Question

If two straight lines $3x+4y+2=0\And 9x+12y+k=0$ represent coincident lines, then find k.

Answer 1

Hint: When two lines are coincident then the ratio of their coefficients of x is equal to the ratio of coefficients of y and both these ratios are equal to the ratio of the constants of the equation. Then applying this property in the given equations, we have $\dfrac{3}{9}=\dfrac{4}{12}=\dfrac{2}{k}$.From this relation; we can find the value of k.

Complete step-by-step solution -
Let us suppose that two equations of the straight lines are given as:
 $\begin{align}
  & {{a}_{1}}x+{{b}_{1}}y+{{c}_{1}}=0 \\
 & {{a}_{2}}x+{{b}_{2}}y+{{c}_{2}}=0 \\
\end{align}$
When the two straight lines are given then the following three conditions could be possible:
First is that the two straight lines intersect each other. When two straight lines intersect each other then we will get a unique solution. The condition for the unique solution is:
$\dfrac{{{a}_{1}}}{{{a}_{2}}}\ne \dfrac{{{b}_{1}}}{{{b}_{2}}}$
Second is that the two straight lines are parallel to each other then we have no solution for which the condition is:
$\dfrac{{{a}_{1}}}{{{a}_{2}}}=\dfrac{{{b}_{1}}}{{{b}_{2}}}$
Third is that when the two straight lines are coincident meaning the two straight lines are overlapping with each other then we have infinitely many solutions and condition for the infinitely many solutions is:
$\dfrac{{{a}_{1}}}{{{a}_{2}}}=\dfrac{{{b}_{1}}}{{{b}_{2}}}=\dfrac{{{c}_{1}}}{{{c}_{2}}}$………..Eq. (1)
It is given that the two straight lines represent the coincident lines so we are going to use the third condition that we have discussed above.
 Now, we are going to compare these straight lines with the straight lines given in the question i.e.
$\begin{align}
  & 3x+4y+2=0 \\
 & 9x+12y+k=0 \\
\end{align}$
 then the values of ${{a}_{1}},{{b}_{1,}}{{a}_{2}},{{b}_{2}},{{c}_{1}},{{c}_{2}}$ are as follows:
$\begin{align}
  & {{a}_{1}}=3,{{a}_{2}}=9 \\
 & {{b}_{1}}=4,{{b}_{2}}=12 \\
 & {{c}_{1}}=2,{{c}_{2}}=k \\
\end{align}$
Substituting these values in the eq. (1) we get,
$\dfrac{3}{9}=\dfrac{4}{12}=\dfrac{2}{k}$
From the above relation the simplification of first two ratios is giving the value of:
$\dfrac{3}{9}=\dfrac{4}{12}=\dfrac{1}{3}$
Now, equating the above value with $\dfrac{2}{k}$ we get,
$\dfrac{1}{3}=\dfrac{2}{k}$
On cross-multiplication of the above relation we get,
$k=6$
Hence, the value of k that we have got from above is equal to 6.

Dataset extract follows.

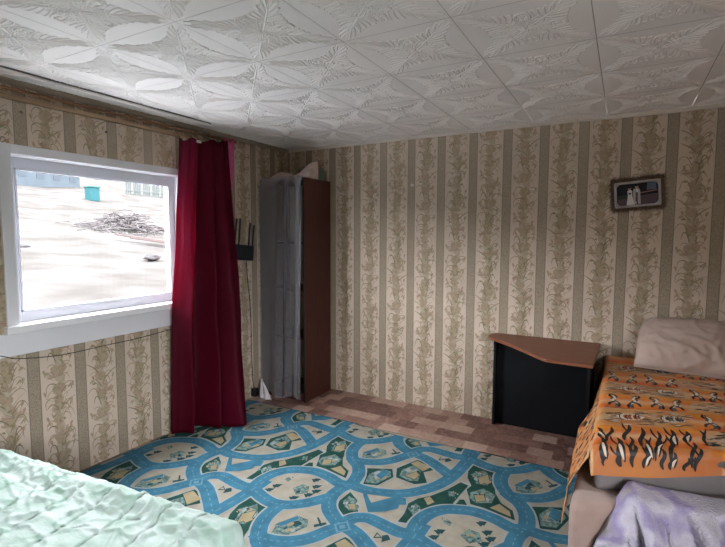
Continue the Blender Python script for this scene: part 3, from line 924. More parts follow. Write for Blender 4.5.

Note: If the question is saying that the given straight line equations have infinitely many solutions instead of representing coincident lines then also the two straight line equations are following the same relation as that we have shown above.
$\dfrac{{{a}_{1}}}{{{a}_{2}}}=\dfrac{{{b}_{1}}}{{{b}_{2}}}=\dfrac{{{c}_{1}}}{{{c}_{2}}}$.